At this time she married Petr Granditsky, but the marriage did not last long.
She became a friend of both Anna Akhmatova, with whom she remained close until Akhmatova's death, and Osip Mandelstam, who fell in love with her in 1933 and dedicated to her what Akhmatova called "the best love poem of the twentieth century," "Masteritsa vinovatykh vzorov" (tr. by Richard and Elizabeth McKane as "The expert mistress of guilty glances" ).
In 1936 she married Vitaly Golovachev, and in 1937 their daughter Arina was born; a few months after her birth Golovachev was arrested and sentenced to five years in the Gulag (where he died in 1942).

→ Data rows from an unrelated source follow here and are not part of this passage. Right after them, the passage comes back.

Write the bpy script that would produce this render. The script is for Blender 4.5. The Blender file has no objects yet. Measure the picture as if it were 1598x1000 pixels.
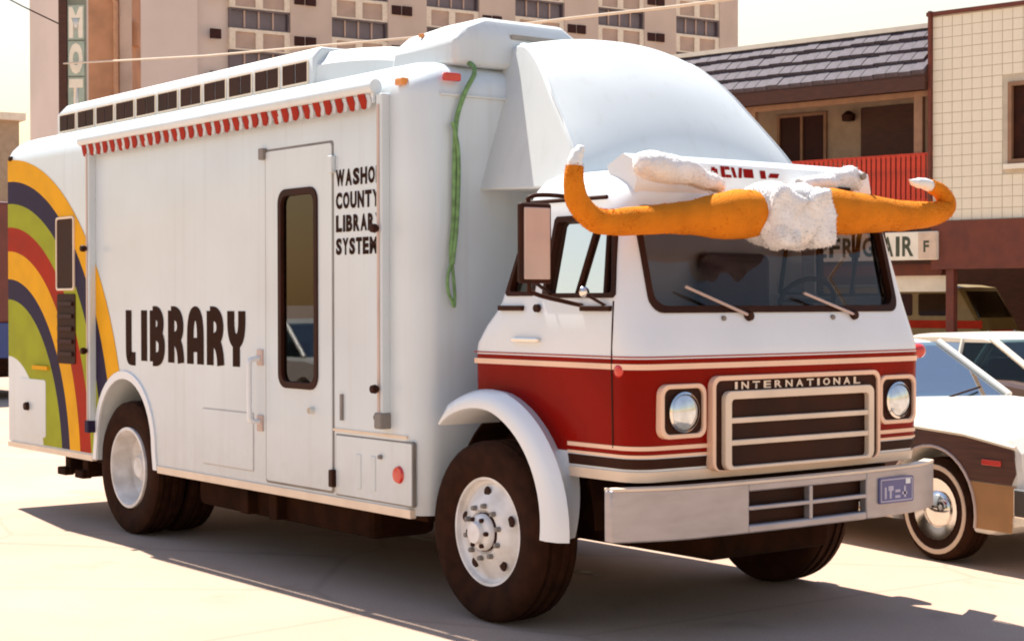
import bpy, bmesh, math, random
from mathutils import Vector, Matrix, Euler, noise
random.seed(7)
R = math.radians
scene = bpy.context.scene
COL = scene.collection

# ------------------------------------------------------------------ camera
cd = bpy.data.cameras.new('camera'); cam = bpy.data.objects.new('camera', cd); COL.objects.link(cam)
cd.sensor_width = 36.0; cd.lens = 2609.65 / 1598 * 36.0; cd.clip_start = 0.1; cd.clip_end = 2000
yaw, pitch, roll = 2.4845, -0.0119, -0.0016
fw = Vector((math.cos(yaw)*math.cos(pitch), math.sin(yaw)*math.cos(pitch), math.sin(pitch)))
ri = fw.cross(Vector((0, 0, 1))).normalized(); up = ri.cross(fw)
ri, up = ri*math.cos(roll) + up*math.sin(roll), up*math.cos(roll) - ri*math.sin(roll)
m = Matrix((ri, up, -fw)).transposed().to_4x4(); m.translation = (6.9205, -6.3042, 1.6639)
cam.matrix_world = m
scene.camera = cam

# ------------------------------------------------------------------ sky, sun, exposure
SUN_TRAVEL = Vector((0.60, -0.085, -1.0)).normalized()
to_sun = -SUN_TRAVEL
w = bpy.data.worlds.new('World'); scene.world = w; w.use_nodes = True
nt = w.node_tree; bg = nt.nodes['Background']
sky = nt.nodes.new('ShaderNodeTexSky'); sky.sky_type = 'NISHITA'; sky.sun_disc = False
sky.sun_elevation = math.asin(to_sun.z); sky.sun_rotation = math.atan2(to_sun.x, to_sun.y)
sky.dust_density = 0.3; sky.air_density = 2.5; sky.ozone_density = 1.0
tint = nt.nodes.new('ShaderNodeMixRGB'); tint.blend_type = 'MULTIPLY'; tint.inputs[0].default_value = 1
tint.inputs[2].default_value = (1.04, 0.99, 1.18, 1)
nt.links.new(sky.outputs[0], tint.inputs[1]); nt.links.new(tint.outputs[0], bg.inputs[0])
bg.inputs[1].default_value = 0.058
sd = bpy.data.lights.new('sun', 'SUN'); sd.energy = 5.0; sd.angle = R(0.5); sd.color = (1.0, 0.93, 0.82)
sun = bpy.data.objects.new('sun', sd); COL.objects.link(sun)
sun.rotation_euler = SUN_TRAVEL.to_track_quat('-Z', 'Y').to_euler(); sun.location = (-20, 5, 30)
vs = scene.view_settings; vs.view_transform = 'Standard'; vs.look = 'None'; vs.gamma = 1; vs.use_curve_mapping = False
vs.exposure = 1.31
scene.cycles.filter_width = 2.0

# ------------------------------------------------------------------ materials
def mat(name, col, rough=0.5, metal=0.0, var=0.10, scale=4.0, bump=0.0, bscale=40.0, coat=0.0, stretch=(1, 1, 1), dirt=None, spec=0.5):
    m = bpy.data.materials.new(name); m.use_nodes = True
    n = m.node_tree; b = n.nodes['Principled BSDF']; L = n.links.new
    b.inputs['Roughness'].default_value = rough; b.inputs['Metallic'].default_value = metal
    b.inputs['Coat Weight'].default_value = coat; b.inputs['Coat Roughness'].default_value = 0.12
    b.inputs['Specular IOR Level'].default_value = spec
    tc = n.nodes.new('ShaderNodeTexCoord'); mp = n.nodes.new('ShaderNodeMapping'); mp.inputs['Scale'].default_value = stretch
    L(tc.outputs['Object'], mp.inputs[0])
    nz = n.nodes.new('ShaderNodeTexNoise'); nz.inputs['Scale'].default_value = scale; nz.inputs['Detail'].default_value = 6
    L(mp.outputs[0], nz.inputs[0])
    cr = n.nodes.new('ShaderNodeValToRGB')
    c0 = dirt or [c*(1-var) for c in col]; c1 = [min(1, c*(1+var)) for c in col]
    cr.color_ramp.elements[0].position = 0.3; cr.color_ramp.elements[1].position = 0.62
    cr.color_ramp.elements[0].color = (*c0, 1); cr.color_ramp.elements[1].color = (*c1, 1)
    L(nz.outputs[0], cr.inputs[0]); L(cr.outputs[0], b.inputs['Base Color'])
    mr = n.nodes.new('ShaderNodeMapRange'); mr.inputs[3].default_value = max(0, rough-0.08); mr.inputs[4].default_value = min(1, rough+0.1)
    L(nz.outputs[0], mr.inputs[0]); L(mr.outputs[0], b.inputs['Roughness'])
    if bump:
        nb = n.nodes.new('ShaderNodeTexNoise'); nb.inputs['Scale'].default_value = bscale; nb.inputs['Detail'].default_value = 4
        L(mp.outputs[0], nb.inputs[0])
        bp = n.nodes.new('ShaderNodeBump'); bp.inputs['Strength'].default_value = bump; bp.inputs['Distance'].default_value = 0.02
        L(nb.outputs[0], bp.inputs['Height']); L(bp.outputs[0], b.inputs['Normal'])
    return m

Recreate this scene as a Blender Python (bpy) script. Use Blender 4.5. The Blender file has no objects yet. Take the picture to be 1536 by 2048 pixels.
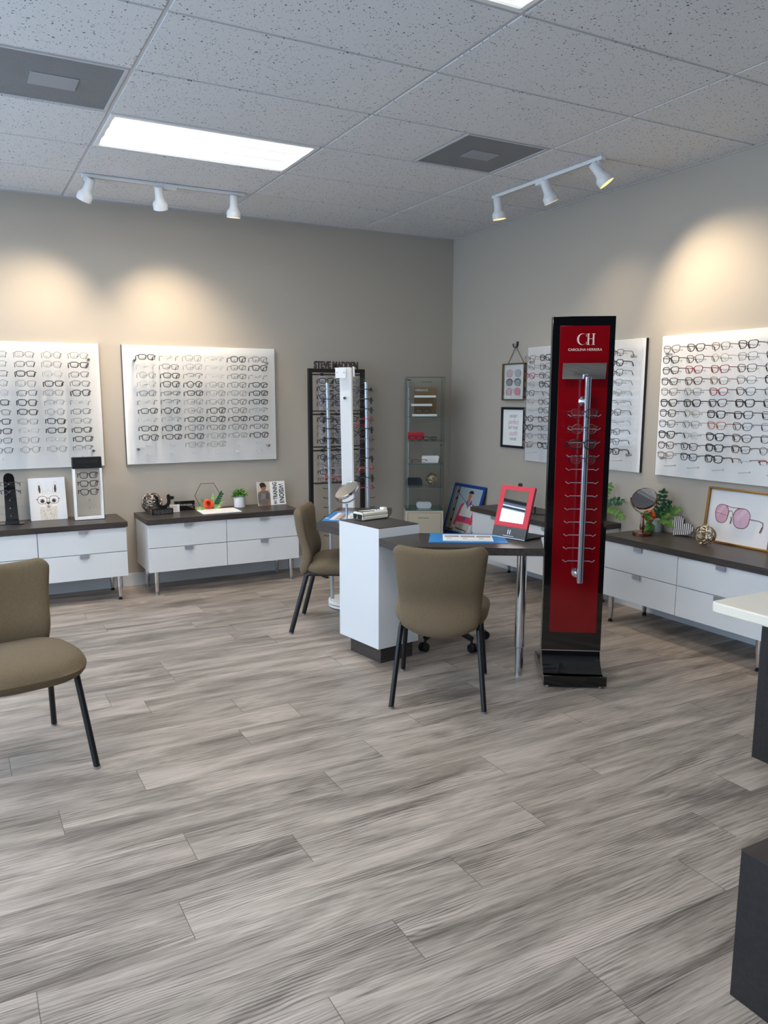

Petrovykh worked as an editor and translator for Moscow publishing houses; in the summer of 1941 she and her daughter were evacuated to Chistopol in Tatarstan, where they spent World War II.
Her translations were primarily from Polish and Armenian but also from Serbo-Croatian, Bulgarian, and other languages.
From 1959 to 1964 she conducted a seminar for young translators along with David Samoylov.
As a poet she was much appreciated by a small circle but little known to the wider public; the only book of poems she published during her lifetime was Dalnee derevo (A distant tree), published in Yerevan in 1968.
But Akhmatova considered her "Naznach' mne svidan'e na etom svete" (Make me a date on this earth) "one of the masterpieces of twentieth-century lyric poetry."
"Her obscurity seems to have been at least partially of her own making. Petrovykh's adult professional identity as editor and translator suitably allegorized the deferential, secondary position she came to prefer. ... Petrovykh did not write a great deal, but she left some exquisite love lyrics and a number of admirably precise poems of natural description. Her poems typically include some revelation of spiritual truth, and in this they are comparable to work by Anna Akhmatova, to whom Petrovykh knew she would be compared and come out the poorer."
Petrovykh died in 1979 and is buried in Vvedenskoye Cemetery in Moscow.